As long as we're in the ballroom, the shot remains unbroken. Branagh's Hamlet may be a visual cinematographic feast, it is still squarely in the realm of theater, and the performances are probably the better for it. As Horatio and the soldiers walk in, Hamlet, coming out of his first soliloquy, is on automatic pilot. He gives them a greeting without recognizing them. Here is a man who's received everyone's condolences or congratulations, most of them hypocritical (in his view). So there's a bit of a double-take:Though Hamlet is quite happy to see Horatio, there is no loving embrace as there sometimes is in other versions. Branagh tries to "earn" their later intimacy, here keeping it to a friendly and enthusiastic shaking of hands. When performed, the lines take on their full meanings, and I keep noticing things I wouldn't normally have from just reading the text (see previous article). For example, how long has it been since Hamlet saw Horatio? They were at Wittenberg together, but Hamlet's probably been home less than two months (since his father's death). It could be less. Travel being a slow proposition in this era (Horatio arrives late for the funeral), he might not have gotten the news until late, then undertaken the trip, and so arrives with his mother already in the arms of another man. There's no real sense that he was at Elsinore when his father's murder occurred. And yet "I am glad to see you well" and the actors' performance seem to have the two friends separated for a good length of time. Is this just more of the play's "elastic time"? Time is out of joint once again.
As mentioned in the previous article, Hamlet and Horatio are not of the same social class, but Hamlet likes to consider him so (part and parcel of his gracious "princeliness"). When Horatio calls himself Hamlet's servant, Hamlet responds with an equalizing comment: "I'll change that name with you". He accepts neither of Horatio's attempts at self-deprecation (servant and truant) because he places his friend on par with himself, and he is neither.
Note also the difference between Marcellus and Bernardo. Marcellus is addressed by name, so Hamlet knows him. Cast as an older man, he probably served under his father and Hamlet trusts him. Bernardo is only addressed as "sir" (and barely at all), leading me to believe Hamlet doesn't know who he is. In effect, Horatio and Marcellus are vouching for him by allowing him to be present.
Thanks to the actors' quiet intensity, another line I'm picking up on here is "He was a man, take him for all in all". Hamlet has just spent some time deifying with analogies to Hyperion and Zeus, but now he's "just a man". God or ghost, Hamlet Sr. is now a creature of the supernatural, and one of Hamlet's difficulties is figuring out on which side of the afterlife his father rests.

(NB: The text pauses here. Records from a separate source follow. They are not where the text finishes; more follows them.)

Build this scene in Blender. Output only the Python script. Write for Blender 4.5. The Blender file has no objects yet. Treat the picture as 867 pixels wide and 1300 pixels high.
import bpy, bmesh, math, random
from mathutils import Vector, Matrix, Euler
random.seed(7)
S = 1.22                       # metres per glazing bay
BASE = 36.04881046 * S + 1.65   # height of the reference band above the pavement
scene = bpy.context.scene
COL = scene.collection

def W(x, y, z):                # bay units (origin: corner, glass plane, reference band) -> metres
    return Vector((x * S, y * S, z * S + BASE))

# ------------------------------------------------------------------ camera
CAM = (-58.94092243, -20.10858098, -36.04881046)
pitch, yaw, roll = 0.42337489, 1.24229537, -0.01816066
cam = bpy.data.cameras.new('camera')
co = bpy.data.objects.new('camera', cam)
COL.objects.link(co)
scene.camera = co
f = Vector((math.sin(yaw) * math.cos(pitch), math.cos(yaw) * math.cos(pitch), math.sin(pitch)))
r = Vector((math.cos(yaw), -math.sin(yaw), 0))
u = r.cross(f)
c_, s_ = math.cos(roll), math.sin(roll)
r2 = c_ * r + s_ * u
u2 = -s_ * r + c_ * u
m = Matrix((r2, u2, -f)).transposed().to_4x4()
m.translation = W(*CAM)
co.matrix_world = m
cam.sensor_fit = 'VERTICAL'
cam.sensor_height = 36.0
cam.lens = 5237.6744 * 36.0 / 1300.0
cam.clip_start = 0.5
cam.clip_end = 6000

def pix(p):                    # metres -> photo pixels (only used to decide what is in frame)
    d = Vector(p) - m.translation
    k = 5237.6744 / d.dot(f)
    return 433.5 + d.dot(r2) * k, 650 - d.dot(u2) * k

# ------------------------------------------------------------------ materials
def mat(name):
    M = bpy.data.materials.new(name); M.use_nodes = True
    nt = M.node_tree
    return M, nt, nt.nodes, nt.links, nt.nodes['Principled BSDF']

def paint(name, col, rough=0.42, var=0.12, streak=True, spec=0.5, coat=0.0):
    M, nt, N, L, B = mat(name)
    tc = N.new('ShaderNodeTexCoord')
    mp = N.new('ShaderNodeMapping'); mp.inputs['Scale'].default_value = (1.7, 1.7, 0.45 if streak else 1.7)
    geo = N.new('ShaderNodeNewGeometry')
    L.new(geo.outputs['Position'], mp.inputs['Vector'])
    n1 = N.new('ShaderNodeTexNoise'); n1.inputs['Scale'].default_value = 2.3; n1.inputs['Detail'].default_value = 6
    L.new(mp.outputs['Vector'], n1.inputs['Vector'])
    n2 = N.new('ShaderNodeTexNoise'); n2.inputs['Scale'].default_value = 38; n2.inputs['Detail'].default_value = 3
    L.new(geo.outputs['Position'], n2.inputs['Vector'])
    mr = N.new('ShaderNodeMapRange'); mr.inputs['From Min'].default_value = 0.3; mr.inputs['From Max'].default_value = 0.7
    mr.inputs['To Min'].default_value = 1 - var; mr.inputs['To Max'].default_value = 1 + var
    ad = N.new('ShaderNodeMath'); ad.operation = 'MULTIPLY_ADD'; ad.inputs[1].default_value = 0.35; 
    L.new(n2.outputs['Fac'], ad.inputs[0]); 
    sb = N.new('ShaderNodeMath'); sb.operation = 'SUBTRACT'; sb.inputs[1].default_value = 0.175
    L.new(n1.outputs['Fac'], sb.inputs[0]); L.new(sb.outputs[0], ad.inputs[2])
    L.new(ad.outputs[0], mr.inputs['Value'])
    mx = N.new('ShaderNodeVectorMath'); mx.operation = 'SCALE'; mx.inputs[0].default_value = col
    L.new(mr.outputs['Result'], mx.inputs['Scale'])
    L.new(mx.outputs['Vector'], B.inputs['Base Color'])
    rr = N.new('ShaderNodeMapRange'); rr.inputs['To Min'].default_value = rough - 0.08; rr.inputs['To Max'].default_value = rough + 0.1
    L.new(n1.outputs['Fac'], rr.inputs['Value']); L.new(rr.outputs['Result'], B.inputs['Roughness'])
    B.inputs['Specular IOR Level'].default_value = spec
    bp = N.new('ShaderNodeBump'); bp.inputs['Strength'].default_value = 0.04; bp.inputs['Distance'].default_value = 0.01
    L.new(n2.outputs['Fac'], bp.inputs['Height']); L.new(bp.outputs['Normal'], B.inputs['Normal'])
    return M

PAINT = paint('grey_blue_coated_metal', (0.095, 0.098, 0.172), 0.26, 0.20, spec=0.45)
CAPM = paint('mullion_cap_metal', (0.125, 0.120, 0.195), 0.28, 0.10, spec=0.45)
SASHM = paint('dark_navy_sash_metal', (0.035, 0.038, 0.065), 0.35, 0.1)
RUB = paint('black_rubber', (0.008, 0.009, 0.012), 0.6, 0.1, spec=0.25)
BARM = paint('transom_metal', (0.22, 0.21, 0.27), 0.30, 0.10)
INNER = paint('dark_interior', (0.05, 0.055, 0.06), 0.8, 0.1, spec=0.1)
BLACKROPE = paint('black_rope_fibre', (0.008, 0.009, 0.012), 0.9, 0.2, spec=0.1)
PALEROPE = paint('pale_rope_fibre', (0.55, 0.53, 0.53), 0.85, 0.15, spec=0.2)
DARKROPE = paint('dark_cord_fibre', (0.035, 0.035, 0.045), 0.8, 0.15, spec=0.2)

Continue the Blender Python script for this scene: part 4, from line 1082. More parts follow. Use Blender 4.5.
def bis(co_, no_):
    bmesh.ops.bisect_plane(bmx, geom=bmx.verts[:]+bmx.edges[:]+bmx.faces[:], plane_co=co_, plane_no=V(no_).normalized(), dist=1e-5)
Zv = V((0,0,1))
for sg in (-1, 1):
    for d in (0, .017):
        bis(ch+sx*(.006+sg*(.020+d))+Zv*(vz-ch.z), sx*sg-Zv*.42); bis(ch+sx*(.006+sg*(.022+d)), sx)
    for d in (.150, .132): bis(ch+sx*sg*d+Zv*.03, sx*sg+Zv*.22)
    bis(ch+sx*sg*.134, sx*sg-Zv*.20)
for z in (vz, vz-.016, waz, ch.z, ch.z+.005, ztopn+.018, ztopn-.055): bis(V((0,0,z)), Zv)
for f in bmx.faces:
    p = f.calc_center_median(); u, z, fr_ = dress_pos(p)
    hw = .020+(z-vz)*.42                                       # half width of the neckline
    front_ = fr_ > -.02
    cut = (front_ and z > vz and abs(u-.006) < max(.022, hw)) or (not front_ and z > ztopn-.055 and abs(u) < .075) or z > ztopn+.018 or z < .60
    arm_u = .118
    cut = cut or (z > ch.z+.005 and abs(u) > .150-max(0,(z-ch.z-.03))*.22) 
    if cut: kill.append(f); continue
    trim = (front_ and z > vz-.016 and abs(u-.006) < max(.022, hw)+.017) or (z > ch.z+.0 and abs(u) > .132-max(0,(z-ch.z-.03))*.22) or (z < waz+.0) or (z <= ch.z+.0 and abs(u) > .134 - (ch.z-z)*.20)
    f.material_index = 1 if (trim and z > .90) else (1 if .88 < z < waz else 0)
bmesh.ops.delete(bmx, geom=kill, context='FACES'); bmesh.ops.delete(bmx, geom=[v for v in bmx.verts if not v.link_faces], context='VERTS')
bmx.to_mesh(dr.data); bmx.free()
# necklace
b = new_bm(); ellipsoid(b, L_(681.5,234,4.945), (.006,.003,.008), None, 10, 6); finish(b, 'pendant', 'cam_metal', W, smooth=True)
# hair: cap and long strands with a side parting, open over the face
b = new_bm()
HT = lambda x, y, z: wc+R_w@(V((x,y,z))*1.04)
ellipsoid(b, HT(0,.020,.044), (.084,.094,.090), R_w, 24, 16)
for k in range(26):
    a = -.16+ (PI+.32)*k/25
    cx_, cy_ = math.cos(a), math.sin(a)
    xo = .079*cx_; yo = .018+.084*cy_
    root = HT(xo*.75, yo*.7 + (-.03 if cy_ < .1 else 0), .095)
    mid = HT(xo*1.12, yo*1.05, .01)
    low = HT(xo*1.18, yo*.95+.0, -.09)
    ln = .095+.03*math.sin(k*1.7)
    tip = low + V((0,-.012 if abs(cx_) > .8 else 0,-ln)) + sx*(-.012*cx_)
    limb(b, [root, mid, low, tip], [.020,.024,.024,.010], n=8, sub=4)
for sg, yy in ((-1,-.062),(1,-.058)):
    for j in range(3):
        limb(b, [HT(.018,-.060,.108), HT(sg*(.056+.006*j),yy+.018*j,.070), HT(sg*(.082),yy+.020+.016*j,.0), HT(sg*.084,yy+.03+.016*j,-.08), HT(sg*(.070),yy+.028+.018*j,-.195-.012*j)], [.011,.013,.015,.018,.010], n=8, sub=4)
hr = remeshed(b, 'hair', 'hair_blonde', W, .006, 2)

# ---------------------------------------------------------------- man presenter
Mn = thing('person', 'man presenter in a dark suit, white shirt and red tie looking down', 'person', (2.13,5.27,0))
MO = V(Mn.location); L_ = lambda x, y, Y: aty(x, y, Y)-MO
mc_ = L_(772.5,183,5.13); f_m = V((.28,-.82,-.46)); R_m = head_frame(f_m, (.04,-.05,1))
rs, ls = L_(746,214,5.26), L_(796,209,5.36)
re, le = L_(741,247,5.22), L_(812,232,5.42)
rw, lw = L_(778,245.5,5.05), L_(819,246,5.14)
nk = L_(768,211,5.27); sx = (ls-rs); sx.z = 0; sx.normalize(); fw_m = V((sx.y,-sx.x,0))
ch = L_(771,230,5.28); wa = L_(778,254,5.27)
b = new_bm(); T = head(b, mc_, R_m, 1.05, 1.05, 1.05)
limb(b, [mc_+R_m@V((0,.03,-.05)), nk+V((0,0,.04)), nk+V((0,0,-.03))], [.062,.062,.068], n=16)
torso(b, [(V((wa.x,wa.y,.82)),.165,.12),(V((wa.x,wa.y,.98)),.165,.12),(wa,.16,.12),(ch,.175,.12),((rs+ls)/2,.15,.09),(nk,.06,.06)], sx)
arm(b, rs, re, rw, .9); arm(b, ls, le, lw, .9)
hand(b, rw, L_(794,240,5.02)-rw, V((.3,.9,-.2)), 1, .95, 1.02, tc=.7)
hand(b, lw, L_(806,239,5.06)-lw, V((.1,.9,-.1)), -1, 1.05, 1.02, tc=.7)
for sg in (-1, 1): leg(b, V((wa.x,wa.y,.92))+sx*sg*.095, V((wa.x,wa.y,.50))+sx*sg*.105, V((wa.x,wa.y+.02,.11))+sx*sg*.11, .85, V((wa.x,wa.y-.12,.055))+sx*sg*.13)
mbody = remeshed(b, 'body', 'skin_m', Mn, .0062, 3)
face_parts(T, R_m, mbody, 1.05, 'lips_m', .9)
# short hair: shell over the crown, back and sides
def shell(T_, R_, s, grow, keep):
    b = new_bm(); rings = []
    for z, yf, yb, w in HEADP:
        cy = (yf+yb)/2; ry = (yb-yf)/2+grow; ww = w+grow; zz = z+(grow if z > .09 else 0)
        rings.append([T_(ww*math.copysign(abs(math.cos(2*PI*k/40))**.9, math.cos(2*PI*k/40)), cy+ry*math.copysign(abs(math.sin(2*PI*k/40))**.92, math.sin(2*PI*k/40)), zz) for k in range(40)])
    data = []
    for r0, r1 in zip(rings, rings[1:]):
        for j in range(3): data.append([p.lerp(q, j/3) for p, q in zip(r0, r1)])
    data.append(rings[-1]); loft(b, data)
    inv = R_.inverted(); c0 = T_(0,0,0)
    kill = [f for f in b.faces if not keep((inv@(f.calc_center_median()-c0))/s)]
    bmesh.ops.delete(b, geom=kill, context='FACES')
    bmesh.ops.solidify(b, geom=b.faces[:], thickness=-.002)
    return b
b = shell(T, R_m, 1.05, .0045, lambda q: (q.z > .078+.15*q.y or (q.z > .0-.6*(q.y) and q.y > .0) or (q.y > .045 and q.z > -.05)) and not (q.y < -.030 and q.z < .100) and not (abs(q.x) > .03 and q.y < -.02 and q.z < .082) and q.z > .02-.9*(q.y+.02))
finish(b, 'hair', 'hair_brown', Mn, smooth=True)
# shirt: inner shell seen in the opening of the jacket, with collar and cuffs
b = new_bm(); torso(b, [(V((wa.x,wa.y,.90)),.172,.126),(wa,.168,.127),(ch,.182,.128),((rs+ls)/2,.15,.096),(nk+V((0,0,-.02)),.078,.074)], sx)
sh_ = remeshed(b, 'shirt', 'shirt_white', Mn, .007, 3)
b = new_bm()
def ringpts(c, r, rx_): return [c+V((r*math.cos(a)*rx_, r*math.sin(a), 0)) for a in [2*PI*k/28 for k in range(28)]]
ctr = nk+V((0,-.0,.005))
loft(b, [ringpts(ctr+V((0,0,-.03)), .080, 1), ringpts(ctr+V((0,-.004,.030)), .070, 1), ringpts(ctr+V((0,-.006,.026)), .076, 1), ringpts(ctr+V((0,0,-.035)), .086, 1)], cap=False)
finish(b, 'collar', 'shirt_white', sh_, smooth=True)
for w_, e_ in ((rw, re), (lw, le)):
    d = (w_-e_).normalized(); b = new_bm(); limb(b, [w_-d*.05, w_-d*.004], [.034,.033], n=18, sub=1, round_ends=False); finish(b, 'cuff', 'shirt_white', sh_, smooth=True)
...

It also puts in question whether Claudius is a "man" at all, since he does not compare to, say, Hyperion, and Hyperion is analogous to "man". I'll try to remember this line when we get to Hamlet's "What is a man?" where again man is "like a god".
Then, change of venue and the first cut since Claudius and Gertrude left the stage. Hamlet says "Let me hear", but doesn't want to do it in the open. We soon understand why as he steps into a secret passage into the study. The ballroom is full of access points from which someone might spy or catch the characters in conversation. As Horatio tells the story, there's a cute moment from Jack Lemmon/Marcellus I never noticed before. On Horatio's "whilst they, distilled Almost to jelly with the act of fear, Stand dumb", Marcellus gives him this look:
It's the only time he takes his eyes off Hamlet (in fact, all eyes are on the protagonist's reactions), as if in slight outrage that Horatio would calumniate him so. And yet, he can't quite mount a defense. Horatio is on Hamlet's level, and he's just a lowly guard. It's not his place to speak and he has to bear it. It's a nice, subtle character moment that goes with the exasperation evident elsewhere in the play. First, Horatio won't believe him about the Ghost, and later, he is forced to swear multiple times ("We have sworn already!").
In the previous article, I said Hamlet's questions about the Ghost could be a kind of test to see if the trio really saw what they think they saw. Branagh doesn't really play on that. Instead, his Hamlet seems worried about the state of his father's spirit ("look'd he frowningly"). And still, he mistrusts the apparition from the first. "If it assume my noble father's person" implies a doppelganger. He'll have to see for himself, and lets Horatio and the soldiers out from yet another secret door.
The staging continues to support the paranoia and conspiratorial mood of the play. When they're gone, Hamlet starts speaking in voice-over for a line and a half before using his voice again, something he also did at the start of Scene 2. Branagh keeps bouncing between the two modes, keeping it dynamic, but also for believability's sake. The voice-over section comes while his friends might be in earshot.
Hamlet's reaction is a scholarly one. He goes to his books and looks up "Daemons".
He calls the Ghost his "father's spirit" but also "doubts some foul play". Once could think he means the murder of his father with the latter line, but they might also be misgivings about the identity of the spirit. The book underscores that interpretation and supports the action of the end of Act II Scene 2, and Hamlet's doubt over the Ghost's motives.